Like the golf swing, it looks so simple when done well. And yet the humble carve gybe continues to frustrate generations of Windies. Peter Hart describes how relatively simple changes of habit, like adjusting your stance height, can prod you to the next level, especially in chop.

Peter Hart
Gybe Manipulation
I’m sat in Ialyssos in the north of Rhodes. My friend Dave White, who used to run dealer meetings out here, described it as ‘Clacton on steroids.’ He wasn’t being rude. He loves Clacton. What he meant was, that at both you launch from a pebbly foreshore into a side-shore wind from the left and onto a ‘bump and jump’ heaven … or ‘chop maelstrom’ depending on your point of view. But it’s good chop, if there is such a thing, a bit confused by the shore but when blown along by a consistent breeze, forms into rolling swell further out to sea.

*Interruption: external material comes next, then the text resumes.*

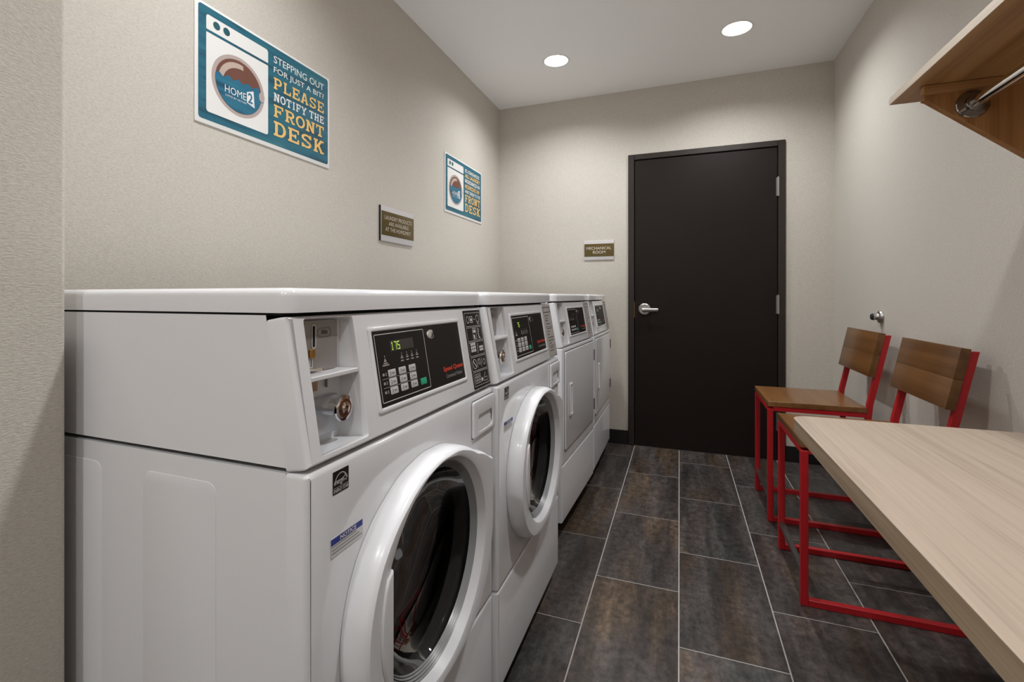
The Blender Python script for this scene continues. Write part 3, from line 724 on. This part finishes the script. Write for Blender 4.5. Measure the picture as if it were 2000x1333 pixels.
ZD = .080; ZDS = .336
def fr_cond(u, v, w): return fr_con(u, v, w)
def dryer(name, label, loc, rz):
    t = thing(name, label, 'dryer', loc, rz, group='tumble dryers in the row')
    base_feet(t, ZD); shell(t, ZD, ZWT)
    fp = plate_obj('front_panel', fr_front, rrect(0, ZDS+.003, W, ZWT+.002, .006), .0355, M['white'], t, .008)
    plate_obj('lower_panel', fr_front, rrect(0, ZD, W, ZDS, .006), .0355, M['white'], t, .008)
    G().box(-.02, -.016, .01, W-.01, ZDS-.01, ZDS+.012).build('panel_gap', M['gap'], t, False)
    D = rrect(.038, .398, .660, .845, .010)
    flats('door_gap', fr_front, [[rrect(.034, .394, .664, .849, .012), rrect(.040, .400, .658, .843, .010)]], M['gap'], t, .0003)
    door = plate_obj('door', fr_front, D, .006, M['white'], t, .004, w=.0065)
    hp = plate_obj('door_handle', fr_front, rrect(.106, .540, .150, .694, .006), .006, M['whitep'], door, .004, [rrect(.116, .552, .140, .682, .004)], w=.0135)
    flats('handle_recess', fr_front, [rrect(.115, .551, .141, .683, .004)], M['whitep'], hp, .0072)
    for z0 in (.735, .455):
        G().box(.002, .011, .6605, .6665, z0, z0+.062, .001, 1).build('hinge', M['darkchrome'], t)
    console(t, 'dryer', None); lid(t); text_sticker(t)
    return t
aD = math.atan2(.027, .69)
dryer('dryer', 'white coin-operated dryer next to the second washer, with a squared door', (-.488, 2.147, 0), -aD)
dryer('dryer', 'farthest white coin-operated dryer, at the end wall beside the dark door', (-.465, 2.873, 0), 0)

# ------------------------------------------------------------------ posters and plaques
def poster(label, y0, z0, big):
    t = thing('laundry_poster', label, 'poster', (XL, y0, z0), group='blue laundry posters on the left wall')
    PW, PH = .609, .376
    f = lambda u, v, w: (w+.0045, u, v)
    plate_obj('board', f, rrect(0, 0, PW, PH, .004), .0043, M['boardwhite'], t, .0008)
    flats('blue_field', f, [rrect(.0115, .0145, PW-.010, PH-.0085, .010)], M['plank'], t, .0004)
    flats('machine_icon', f, [[(.038, .2975), (.282, .2975)]+rrect(.038, .2985, .282, .344, .009)[6:18], rrect(.038, .041, .282, .2885, .009)[:6]+[(.282, .2885), (.038, .2885)]+rrect(.038, .041, .282, .2885, .009)[18:]], M['boardwhite'], t, .0008)
    flats('icon_dots', f, [circ(.0745, .3225, .0125, 24, .0125), circ(.111, .3225, .0125, 24, .0125)], M['dotink'], t, .0012)
    cx, cz = .160, .163
    flats('porthole_ring', f, [circ(cx, cz, .104, 48, .098)], M['taupe'], t, .0012)
    flats('porthole', f, [circ(cx, cz, .091, 48, .086)], M['brown'], t, .0016)
    arc = [(cx+.080*math.cos(math.radians(a)), cz+.076*math.sin(math.radians(a))) for a in range(80, 200, 8)]
    arc2 = [(cx+.008+.072*math.cos(math.radians(a)), cz-.006+.066*math.sin(math.radians(a))) for a in range(196, 78, -8)]
    flats('porthole_glint', f, [arc+arc2], M['sand'], t, .0020)
    # wavy water
    wv = []
    a0, a1 = math.degrees(math.asin(.012/.086)), 0
    top = []
    for i in range(25):
        u = cx-.0895+.179*i/24; top.append((u, cz+.014+.008*i/24+.0055*math.sin(i*1.25)))
    low = [(cx+.091*math.cos(math.radians(a)), cz+.086*math.sin(math.radians(a))) for a in range(-352, -188, 6)]
    low = [p for p in [(cx+.091*math.cos(math.radians(a)), cz+.086*math.sin(math.radians(a))) for a in range(10, -191, -6)]]
    flats('water', f, [top[1:-1][::-1]+low[::-1]], M['water'], t, .0024)
    flats('porthole_latch', f, [circ(cx+.092, cz, .0125, 20, .017)], M['taupe'], t, .0028)
    lg = text('logo_lettering', f, 'HOME', (.103, .1265, .1855, .150), M['boardwhite'], t, .0030, .0)
    text('logo_sublettering', f, 'SUITES BY HILTON', (.104, .1145, .186, .1205), M['boardwhite'], t, .0030)
    flats('logo_flag', f, [[(.1885, .122), (.221, .113), (.216, .170), (.1885, .158)]], M['boardwhite'], t, .0030)
    text('logo_numeral', f, '2', (.193, .124, .2125, .158), M['water'], t, .0034, .02)
    L0, L1 = .308, .573
    if big:
        text('lettering', f, 'STEPPING OUT', (L0, .312, L1, .338), M['boardwhite'], t, .0012, .006)
        text('lettering', f, 'FOR JUST A BIT?', (L0, .271, L1, .298), M['boardwhite'], t, .0012, .006)
        slab_text('lettering', f, 'PLEASE', (L0, .218, L1, .260), M['yellow'], t, .0012)
        slab_text('lettering', f, 'NOTIFY THE', (L0, .174, L1, .204), M['boardwhite'], t, .0012)
        slab_text('lettering', f, 'FRONT', (L0, .117, L1, .162), M['yellow'], t, .0012)
        slab_text('lettering', f, 'DESK', (L0, .049, L1, .102), M['yellow'], t, .0012)
    else:
        rr = random.Random(5)
        def blur_line(v0, v1, m):            # lettering too small to make out in the photograph
            sh = []; u = L0
            while u < L1-.012:
                wd = .009+.007*rr.random(); e = min(L1, u+wd)
                if rr.random() < .5: sh += [rrect(u, v0, u+.004, v1), rrect(e-.004, v0, e, v1), rrect(u+.0042, (v0+v1)/2-.003, e-.0042, (v0+v1)/2+.003)]
                else: sh += [rrect(u, v0, u+.0045, v1), rrect(u+.0047, v1-.006, e, v1), rrect(u+.0047, v0, e, v0+.006)]
                u = e+(.004 if rr.random() < .8 else .012)
            flats('lettering', f, sh, m, t, .0012)
        blur_line(.318, .340, M['boardwhite'])
        text('lettering', f, 'ALL LAUNDRY', (L0, .282, L1, .309), M['yellow'], t, .0012, .03)
        blur_line(.247, .272, M['boardwhite']); blur_line(.209, .236, M['yellow'])
        text('lettering', f, 'AND TAKEN TO THE', (L0, .175, L1, .199), M['boardwhite'], t, .0012, .02)
        slab_text('lettering', f, 'FRONT', (L0, .115, L1, .165), M['yellow'], t, .0012)
        slab_text('lettering', f, 'DESK', (L0, .048, L1, .104), M['yellow'], t, .0012)
    return t
poster('blue laundry poster nearest the viewer, reading STEPPING OUT FOR JUST A BIT', 1.051, 1.635, True)
poster('far blue laundry poster near the room corner, above the dryers', 2.738, 1.634, False)
# plaques
pq = thing('sign_plaque', 'bronze and silver plaque between the posters about laundry products', 'sign', (XL, 2.032, 1.375))
f = lambda u, v, w: (w+.010, u, v)
plate_obj('backing', f, rrect(0, 0, .312, .175, .001), .010, M['silver'], pq, .001)
plate_obj('edge_strip', f, rrect(-.003, 0, 0, .175), .009, M['gap'], pq, w=-.001)
plate_obj('bronze_face', f, rrect(.004, .030, .312, .149), .0015, M['bronze'], pq, .0004, w=.0017)
text('lettering', f, 'LAUNDRY PRODUCTS', (.030, .1095, .288, .1290), M['plaquetext'], pq, .0022)
text('lettering', f, 'ARE AVAILABLE', (.066, .0805, .256, .1000), M['plaquetext'], pq, .0022)
text('lettering', f, 'AT THE HOME2MKT', (.036, .0515, .280, .0710), M['plaquetext'], pq, .0022)
pm = thing('room_plaque', 'bronze and silver plaque beside the door, reading MECHANICAL ROOM', 'sign', (-.681, YB, 1.377))
f = lambda u, v, w: (u, -w-.008, v)
plate_obj('backing', f, rrect(0, 0, .223, .147, .001), .008, M['silver'], pm, .001)
plate_obj('bronze_face', f, rrect(.003, .0255, .223, .1215), .0015, M['bronze'], pm, .0004, w=.0017)
text('lettering', f, 'MECHANICAL', (.020, .0775, .205, .0985), M['plaquetext'], pm, .0022, .008)
text('lettering', f, 'ROOM', (.068, .0465, .160, .0685), M['plaquetext'], pm, .0022, .008)

# ------------------------------------------------------------------ stools
def stool(label, y0):
    """origin at the near front foot; x back to the wall, y away"""
    t = thing('dining_stool', label, 'chair', (.402, y0, 0), group='red framed wooden stools')
    CW, TB, TD = .437, .024, .024
    seat = plate_obj('seat', lambda u, v, w: (u, v, .588+w), rrect(.0, -.004, .400, CW+.004, .004), .024, M['seatwood'], t, .003)
    for y in (TB/2, CW-TB/2):
        G().box(0, TD, y-TB/2, y+TB/2, 0, .552, .002, 1).build('leg', M['redsteel'], t)
        G().box(TD, .484, y-TB/2, y+TB/2, 0, .024, .002, 1).build('floor_runner', M['redsteel'], t)
        # rear leg and back post: upright to the seat then raked back
        g = G(); sec = [(.462, 0), (.396, .54), (.402, .60), (.4695, .922)]
        for x, z in sec: g.v += [(x, y-TB/2, z), (x+.022, y-TB/2, z), (x+.022, y+TB/2, z), (x, y+TB/2, z)]
        for j in range(3):
            for i in range(4): a, b = 4*j+i, 4*j+(i+1) % 4; g.f.append((a, b, b+4, a+4))
        g.f += [(0, 1, 2, 3), (12, 13, 14, 15)]
        g.build('back_post', M['redsteel'], t)
        G().box(TD, .398, y-TB/2, y+TB/2, .541, .563, .001, 1).build('seat_rail', M['redsteel'], t)
    G().box(.0, TD, TB, CW-TB, .541, .563, .001, 1).build('seat_rail', M['redsteel'], t)
    G().box(.396, .418, TB, CW-TB, .541, .563, .001, 1).build('seat_rail', M['redsteel'], t)
    G().box(.003, .021, TB-.004, CW-TB+.004, .104, .122, .001, 1).build('footrest', M['barsteel'], t, label='flat dark steel footrest bar')
    # backrest slab, raked
    tx = lambda z: .4285+(z-.735)*.208
    th = .0265
    for zb, zt in ((.733, .8325), (.8328, .934)):
        pts = [(tx(zb)-th, zb), (tx(zb), zb-.004), (tx(zt), zt-.004), (tx(zt)-th, zt)]
        bm = bmesh.new(); vs = [bm.verts.new((x, yy, z)) for yy in (-.004, CW+.004) for x, z in pts]
        for q in ((0, 1, 2, 3), (7, 6, 5, 4), (0, 4, 5, 1), (1, 5, 6, 2), (2, 6, 7, 3), (3, 7, 4, 0)): bm.faces.new([vs[i] for i in q])
        bmesh.ops.recalc_face_normals(bm, faces=bm.faces); bmesh.ops.bevel(bm, geom=bm.edges[:], offset=.0012, segments=2, profile=.5, affect='EDGES')
        me = bpy.data.meshes.new('backrest_board'); bm.to_mesh(me); bm.free()
        link('backrest_board', me, M['backwood'], t)
    return t
stool('red-framed wooden stool nearest the table, its seat partly hidden by the tabletop', 2.016)
stool('red-framed wooden stool nearer the door, with its whole seat in view', 2.712)

# ------------------------------------------------------------------ wall bumper
wb = thing('door_stop', 'small round metal door bumper on the right wall above the stools', 'door stop', (XR, 2.955, .998))
G().lathe([(.033, 0), (.033, -.006), (.029, -.013), (.018, -.017), (.014, -.018)], 32, 'x').build('flange', M['steel'], wb)
G().lathe([(.020, -.014), (.0165, -.020), (.0155, -.030), (.018, -.032), (.018, -.037)], 24, 'x').build('post', M['steel'], wb)
G().lathe([(.0155, -.036), (.0155, -.042), (.012, -.045), (0, -.045)], 24, 'x').build('rubber_tip', M['rubber'], wb)

# ------------------------------------------------------------------ folding table on the right wall
TZ, TXL, TYF = .760, .2975, 1.612
tb = thing('folding_table', 'pale oak laminate folding counter against the right wall', 'table', (XR, TYF, 0))
fT = lambda u, v, w: (u-XR, v-TYF, TZ+w)
P = [(TXL, -.95)] + [(XR-.001, -.95), (XR-.001, TYF)] + [(TXL+.040+.040*math.cos(math.radians(a)), TYF-.040+.040*math.sin(math.radians(a))) for a in range(90, 181, 10)]
v, f_ = plate(P, .0015, .0004, seg=1)
finish('top_laminate', [fT(*p) for p in v], f_, M['oak'], tb, True, 30)
v, f_ = plate(inset(P, .0002), .0370, 0)
finish('edge_band', [fT(p[0], p[1], p[2]-.0016) for p in v], f_, M['oakedge'], tb, True, 30)
for y in (-.6, .4, 1.35):
    g = G().box(XR-.001-.03-XR, -.001, y-.015-TYF, y+.015-TYF, TZ-.42, TZ-.040).box(-.45, -.031, y-.015-TYF, y+.015-TYF, TZ-.066, TZ-.040)
    g.bar((-.02, y-TYF, TZ-.40), (-.42, y-TYF, TZ-.06), .025, .02); g.build('wall_bracket', M['gap'], tb, False)

# ------------------------------------------------------------------ hanging shelf with rod
SX, SY, SZ = .545, 1.668, 1.632
sh = thing('hanging_shelf', 'oak wall shelf with a slanted end panel and chrome hanging rod', 'shelf', (XR, SY, SZ))
o3 = lambda x, y, z: (x-XR, y-SY, z-SZ)
def lbox(x0, x1, y0, y1, z0, z1, b=0): return G().box(x0-XR, x1-XR, y0-SY, y1-SY, z0-SZ, z1-SZ, b, 1)
lbox(SX, XR-.001, -.90, SY, SZ, SZ+.0195, .0008).build('shelf_board', M['shelfy'], sh)
lbox(SX-.0012, SX, -.90, SY, SZ+.0004, SZ+.0191).build('front_edge', M['edgepale'], sh)
def end_panel(y0, y1, name):
    pts = [(.583, SZ-.001), (.583, SZ-.030), (.590, SZ-.033), (XR-.001, SZ-.319), (XR-.001, SZ-.001)]
    g = G(); n = len(pts)
    g.add([o3(x, y, z) for y in (y0, y1) for x, z in pts], [tuple(range(n)), tuple(range(n, 2*n))]+[(i, (i+1) % n, n+(i+1) % n, n+i) for i in range(n)])
    return g.build(name, M['shelfz'], sh, False)
end_panel(1.562, 1.585, 'end_panel'); end_panel(-.86, -.837, 'end_panel')
lbox(.574, XR-.002, 1.541, 1.5615, SZ-.020, SZ-.001, .001).build('cleat', M['shelfx'], sh)
lbox(XR-.02, XR-.002, -.836, 1.540, SZ-.06, SZ-.001, .001).build('wall_cleat', M['shelfy'], sh)
RX, RZ, RY = .677, 1.577, 1.562
fl_ = G().lathe([(.034, 0), (.034, -.004), (.032, -.0065), (.019, -.009), (.0185, -.018), (.0165, -.019)], 40, 'y', (RX-XR, RY-SY, RZ-SZ)).build('rod_flange', M['darkchrome'], sh)
G().lathe([(.0133, -.003), (.0133, -2.38)], 32, 'y', (RX-XR, RY-SY, RZ-SZ)).build('hanging_rod', M['chrome'], sh)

The ‘steroid’ bit is that in Rhodes the sea is turquoise (not Thames Estuary beige); shorts and a rashie are slightly too warm and there’s a beach bar 20 metres from the launch spot selling beer in frozen glasses for €2.

On day one, one of my group reveals a refreshing attitude. He’d spent a good chunk of the winter on the silky smooth waters of Lac Bay in Bonaire where, he said, he could do everything. “I get here and I find out I can do nothing … it’s brilliant!” Brilliant in that he was happy to have his flaws exposed. “On Lac Bay I was planing out of most of my gybes - I haven’t done one here yet. There’s always another level!” Well spotted sir.

SAIL BY FEEL NOT NUMBERS

Learning a move, whether it be the tennis forehand or the carve gybe, it makes perfect sense to select an arena that gives you the best chance of early success. For gybing that is of course, flat water. With success comes a joyously warm feeling and you get an immediate sense of the ‘whole’ – that is to say the length and tempo of the move and how the different stages, the set-up, carve, transition and exit, all link and flow together.